Si l’expérience de cette espèce auto-consciente, l’homme, devait finalement mener l’humanité à son extinction, il serait peut-être utile de laisser une trace — un avertissement pour toute vie future consciente qui émergerait sur Terre. Ou un gigantesque panneau planétaire destiné aux extraterrestres indiquant : « Attention : zone dangereuse et toxique » ? Pourquoi pas un extrait de Mozart, une sculpture de Michel-Ange, ou au moins une photo de Keanu Reeves ?
Gardons les pieds sur terre : il n’est pas absurde de penser que les humains finiront par disparaître. Comme le rappelle l’histoire des extinctions massives, la Terre a connu cinq événements majeurs de disparition d’espèces depuis 440 millions d’années, allant de l’extinction ordovicien-silurienne dévastant la vie marine, à la disparition des dinosaures il y a 65 millions d’années, qui a ouvert la voie à l’essor des mammifères. L’extinction est un processus naturel dans l’évolution de la planète, mais elle se complique désormais de menaces causées par l’homme, telles que le changement climatique, les risques nucléaires ou encore le retour à un tribalism excessif.
Dans ce contexte, l’idée de créer une sorte d’enregistreur — une « boîte noire » — pour consigner notre trajectoire vers l’effondrement paraît sensée. Déjà en 1977, le disque d’or à bord des sondes Voyager, comme le rappelle la NASA, partait à la découverte de l’espace, offrant un aperçu de l’humanité sous forme d’images, de sons, de musiques et de salutations multilingues. Un message clair aux civilisations extraterrestres : nous avons existé.
Sur Terre, c’est en Tasmanie que l’on a choisi d’installer cette gigantesque « boîte noire » en acier alimentée par panneaux solaires, conçue pour documenter notre déclin.
Un enregistrement permanent et détaillé de la chute de l’humanité

Le site officiel du projet « Earth’s Black Box » délivre un message sans détour qu’il convient de citer :
« À moins que nous ne transformions radicalement notre mode de vie, le changement climatique et d’autres périls d’origine humaine mèneront notre civilisation à sa chute. Earth’s Black Box enregistrera chaque étape de ce chemin vers la catastrophe. Des centaines de jeux de données, mesures et interactions portant sur la santé de notre planète seront collectés en continu et conservés en toute sécurité pour les générations futures. Cet appareil vise à fournir un récit impartial des événements menant à la disparition de la planète, à assurer la responsabilité pour les générations à venir et à inspirer des actions urgentes. La fin de l’histoire dépend entièrement de nous. Une chose est sûre, vos actions, inactions et interactions sont désormais enregistrées. »
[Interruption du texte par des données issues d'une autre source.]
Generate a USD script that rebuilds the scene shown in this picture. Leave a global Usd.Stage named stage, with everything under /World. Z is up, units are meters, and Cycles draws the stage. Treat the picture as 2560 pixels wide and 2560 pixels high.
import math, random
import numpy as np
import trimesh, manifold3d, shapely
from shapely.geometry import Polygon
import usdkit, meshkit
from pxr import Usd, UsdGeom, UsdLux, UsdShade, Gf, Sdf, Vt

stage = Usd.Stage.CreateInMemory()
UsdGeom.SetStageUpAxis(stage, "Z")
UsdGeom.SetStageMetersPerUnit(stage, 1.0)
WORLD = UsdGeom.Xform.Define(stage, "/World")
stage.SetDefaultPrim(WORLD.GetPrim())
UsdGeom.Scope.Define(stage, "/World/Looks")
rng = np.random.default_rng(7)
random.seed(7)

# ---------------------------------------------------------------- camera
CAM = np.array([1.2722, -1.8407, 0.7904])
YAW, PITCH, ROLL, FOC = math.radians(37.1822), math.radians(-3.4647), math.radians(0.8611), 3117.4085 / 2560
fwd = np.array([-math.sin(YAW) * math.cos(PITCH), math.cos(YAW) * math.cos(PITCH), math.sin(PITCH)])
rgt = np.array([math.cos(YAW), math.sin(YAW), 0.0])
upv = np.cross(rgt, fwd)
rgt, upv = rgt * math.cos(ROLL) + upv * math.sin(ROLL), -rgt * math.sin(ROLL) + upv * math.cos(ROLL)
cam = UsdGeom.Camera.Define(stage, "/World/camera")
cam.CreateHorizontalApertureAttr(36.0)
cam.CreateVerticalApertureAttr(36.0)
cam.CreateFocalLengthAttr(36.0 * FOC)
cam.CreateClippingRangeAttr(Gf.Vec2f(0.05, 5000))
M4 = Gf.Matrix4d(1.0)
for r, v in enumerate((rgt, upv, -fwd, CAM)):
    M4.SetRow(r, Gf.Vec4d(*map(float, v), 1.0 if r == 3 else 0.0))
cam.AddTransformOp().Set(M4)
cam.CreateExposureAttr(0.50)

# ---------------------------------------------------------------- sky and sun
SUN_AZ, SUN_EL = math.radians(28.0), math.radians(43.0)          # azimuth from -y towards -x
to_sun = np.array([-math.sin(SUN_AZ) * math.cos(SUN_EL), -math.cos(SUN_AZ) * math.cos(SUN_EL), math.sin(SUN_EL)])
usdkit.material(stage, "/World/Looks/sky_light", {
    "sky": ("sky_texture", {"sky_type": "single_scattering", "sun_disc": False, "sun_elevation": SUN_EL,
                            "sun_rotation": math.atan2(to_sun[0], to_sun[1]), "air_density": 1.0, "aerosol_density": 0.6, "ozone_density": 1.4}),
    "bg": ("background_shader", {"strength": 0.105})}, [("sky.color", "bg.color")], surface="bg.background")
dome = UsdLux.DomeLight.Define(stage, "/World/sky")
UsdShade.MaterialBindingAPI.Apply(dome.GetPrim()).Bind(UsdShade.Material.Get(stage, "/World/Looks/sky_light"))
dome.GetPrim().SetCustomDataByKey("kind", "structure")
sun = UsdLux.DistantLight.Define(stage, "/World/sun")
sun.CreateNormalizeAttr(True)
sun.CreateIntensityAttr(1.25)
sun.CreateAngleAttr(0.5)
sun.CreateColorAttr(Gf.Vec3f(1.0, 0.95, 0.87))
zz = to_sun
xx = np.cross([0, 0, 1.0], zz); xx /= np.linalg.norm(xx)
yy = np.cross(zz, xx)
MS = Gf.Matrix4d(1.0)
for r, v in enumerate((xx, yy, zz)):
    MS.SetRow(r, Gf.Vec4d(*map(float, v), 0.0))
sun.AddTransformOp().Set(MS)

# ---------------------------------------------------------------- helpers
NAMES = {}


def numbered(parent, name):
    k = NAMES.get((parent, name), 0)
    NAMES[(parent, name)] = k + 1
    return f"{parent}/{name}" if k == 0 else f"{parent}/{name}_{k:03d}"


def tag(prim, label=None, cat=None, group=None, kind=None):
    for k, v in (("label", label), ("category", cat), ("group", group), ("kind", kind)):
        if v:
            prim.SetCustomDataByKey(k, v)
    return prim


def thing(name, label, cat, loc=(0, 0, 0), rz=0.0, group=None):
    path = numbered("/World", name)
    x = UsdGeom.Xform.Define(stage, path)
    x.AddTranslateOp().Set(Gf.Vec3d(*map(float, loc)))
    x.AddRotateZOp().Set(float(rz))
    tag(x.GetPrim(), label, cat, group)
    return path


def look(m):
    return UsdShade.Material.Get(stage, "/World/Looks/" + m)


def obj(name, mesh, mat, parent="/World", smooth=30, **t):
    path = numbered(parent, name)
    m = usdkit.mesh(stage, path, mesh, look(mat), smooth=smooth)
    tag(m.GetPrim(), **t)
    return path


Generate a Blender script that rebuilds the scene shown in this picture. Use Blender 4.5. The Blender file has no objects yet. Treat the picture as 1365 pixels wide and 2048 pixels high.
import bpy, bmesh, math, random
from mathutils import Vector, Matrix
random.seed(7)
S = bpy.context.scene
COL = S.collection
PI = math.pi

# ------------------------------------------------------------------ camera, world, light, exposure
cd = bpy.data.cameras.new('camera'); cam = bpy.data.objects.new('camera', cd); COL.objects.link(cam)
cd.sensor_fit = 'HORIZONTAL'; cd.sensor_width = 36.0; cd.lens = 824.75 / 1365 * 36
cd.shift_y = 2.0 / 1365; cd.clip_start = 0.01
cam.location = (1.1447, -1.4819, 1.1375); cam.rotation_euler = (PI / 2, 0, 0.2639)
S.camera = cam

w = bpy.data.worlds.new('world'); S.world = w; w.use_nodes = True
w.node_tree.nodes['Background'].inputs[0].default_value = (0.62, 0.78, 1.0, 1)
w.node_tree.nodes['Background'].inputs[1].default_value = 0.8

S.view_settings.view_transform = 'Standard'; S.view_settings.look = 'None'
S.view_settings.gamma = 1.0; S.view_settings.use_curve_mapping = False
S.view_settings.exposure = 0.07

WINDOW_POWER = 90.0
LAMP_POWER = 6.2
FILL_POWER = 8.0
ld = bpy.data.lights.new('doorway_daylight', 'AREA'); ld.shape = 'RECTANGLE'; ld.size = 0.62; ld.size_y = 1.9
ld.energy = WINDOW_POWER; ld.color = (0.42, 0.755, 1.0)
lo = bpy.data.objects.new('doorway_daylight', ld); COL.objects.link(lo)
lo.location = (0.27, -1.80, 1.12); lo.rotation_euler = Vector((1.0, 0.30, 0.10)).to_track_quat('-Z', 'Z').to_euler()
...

En descendant la page, on trouve en temps réel des données collectées autour du globe, portant sur les températures océaniques et terrestres, le dioxyde de carbone atmosphérique, les modifications dans l’usage des sols, la consommation énergétique, la croissance démographique et bien plus encore.
Cette structure en acier de 10 mètres de long, dotée de batteries de secours, est conçue pour stocker un demi-siècle d’informations. À l’image du disque d’or de la NASA, seule une civilisation assez avancée, humaine ou non, pourrait décoder ces données. Celle-ci pourrait alors constater que nos habitudes ont été aussi désastreuses que l’absence de sagesse qui les a accompagnées, et peut-être tirer des enseignements pour éviter les mêmes erreurs.
Œuvre d’art ou avertissement crucial ?

Earth’s Black Box est un projet collaboratif et à but non lucratif porté par l’Université de Tasmanie, la société de communication Clemenger BBDO et le collectif artistique Glue Society. Plusieurs sites ont été étudiés, comme Malte, le Qatar ou la Norvège — pays abritant la célèbre « voute mondiale des semences » de Svalbard — avant que la Tasmanie ne soit choisie, notamment pour sa stabilité géopolitique et géologique.
La construction de la boîte noire devait débuter en 2022, mais elle a commencé à enregistrer des données dès la conférence COP26 de 2021 à Glasgow. Quant aux décisions concrètes issues de cette conférence pour freiner le réchauffement climatique, leurs limites renforcent l’utilité de ce dispositif pour consigner l’échec de nos engagements.
Certains critiquent le projet comme une simple installation artistique sans réel impact pour inciter à l’action, à l’image de l’horloge du climat qui compte à rebours le temps restant pour atteindre la neutralité carbone. Pourtant, la boîte noire, avec sa coque en acier de 7,6 cm d’épaisseur, « indestructible », et son contenu numérique conséquent, pourrait représenter moins un activisme qu’un constat d’échec accepté. La poser sur les plaines tasmaniennes ne changera peut-être rien, mais ignorer sa présence serait tout aussi vain — tout comme le déni du changement climatique.